Facebook’s decision to implement its “safety check” feature for the attacks in Paris, but not after bomb blasts in Beirut a day earlier, has prompted debate online. Critics of the site accused it of valuing the lives of Western victims more than those in the Middle East and other regions, a charge disputed by others, who said there are other factors at play.
The company introduced the feature shortly after the coordinated attacks across Paris late on Friday, which left at least 129 people dead.
The function allowed users in the Paris region to “check-in” and let family members and friends know that they were safe.
The company had previously only implemented the use of the feature after natural disasters, such as the recent earthquake in Pakistan.
Social media users took issue with the decision and expressed anger that it had been used after the attacks in France, but not in Beirut where suicide bombers had killed at least 43 people a day earlier. Both attacks were claimed by the Islamic State of Iraq and the Levant (ISIL) group.
In a post shared more than 10,000 times on Facebook, Lebanese blogger Joey Ayoub criticised the apparent disparity in reactions to the two sets of attacks, arguing that the deaths in Beirut did not seem to matter as much as the deaths in Paris.
“We don’t get a safe button on Facebook. ‘We’ don’t get late night statements from the most powerful men and women alive and millions of online users.
“It’s a hard thing to realise that for all that was said … most of us members of this curious species, are still excluded from the dominant concerns of the world,” Ayoub wrote.
Ayoub was not alone in his criticism, with many users on Twitter asking why Facebook had not used the feature in Lebanon.
However, criticism of Facebook was far from universal, Al Jazeera spoke to Lebanese journalist Doja Daoud, who said that the “safety check” function would not have been as useful in Beirut as it was in Paris.
“It can be practical at a point, but we have to put in mind that in Lebanon, and in case of bombings, rain, explosions, protests, the mobile connectivity goes out, so I think people won’t really be able to connect to Facebook to check in,” she said.
Daoud said Lebanon could not be directly compared to France because it had a more tumultuous recent history.
“In Lebanon we experience war and its consequences more than French people do.
“This is a humanitarian thing, the same terrorism that kills Lebanese people, Iraqis and Syrians, killed the French,” Daoud said.

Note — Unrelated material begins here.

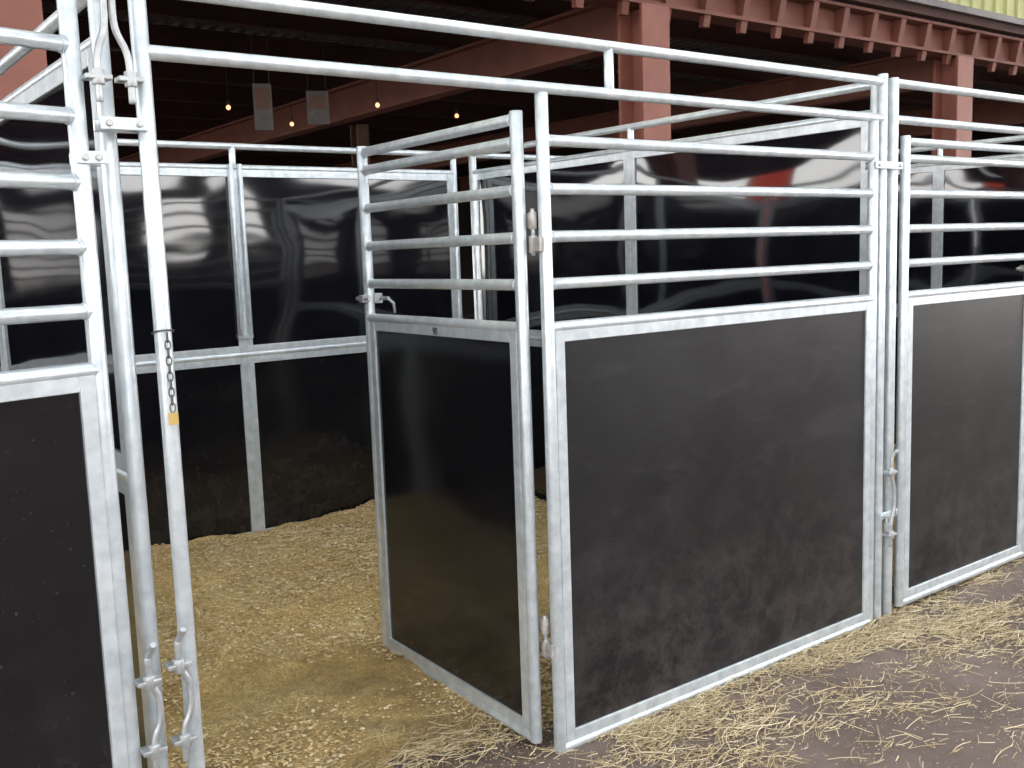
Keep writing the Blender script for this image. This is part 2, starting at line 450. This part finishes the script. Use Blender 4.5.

Mark Zuckerberg, Facebook’s founder and CEO, has addressed the criticism, telling users they were right to ask why “safety check” was used in one instance but not the other.
“Until yesterday, our policy was only to activate safety check for natural disasters. We just changed this and now plan to activate safety check for more human disasters going forward as well,” he wrote on a post on the Facebook website.
“We care about all people equally, and we will work hard to help people suffering in as many of these situations as we can.”
Facebook also introduced a feature allowing users to place an overlay of the French flag on their display pictures to express solidarity with the attack, a move that has also attracted criticism online.
Al Jazeera contacted Facebook to ask why the option to add flags to profile pictures had not been offered for previous attacks in other countries, but had not received a response at the time of publication.
Pakistani writer Bina Shah said the “safety check” feature had been used after an earthquake in Pakistan last month and the feature was one way the company was exploring to insert its utility further into its users’ lives.
“I don’t quite think they’ve got the strategy or policy completely thought through, which is why we see inconsistency in where it’s being made available… They probably also calculated that they have more users in France or affected by the Paris attacks than the Beirut bombings,” she said.
Shah said that employees of Facebook would generally be more likely to have visited Paris than Beirut, which had the effect of making the attacks feel “more personal and more visceral”.
“Of course the undercurrent of resentment that Western lives are more valued than non-Western ones runs underneath this issue, but I wouldn’t be so quick to ascribe that feeling to this situation.
“However I do see this as Facebook attempting to insert itself at the heart of world events by providing a false sense of connectivity and empathy through changing a profile picture or ‘checking in’ after a disaster, which is more troublesome to me,” Shah said.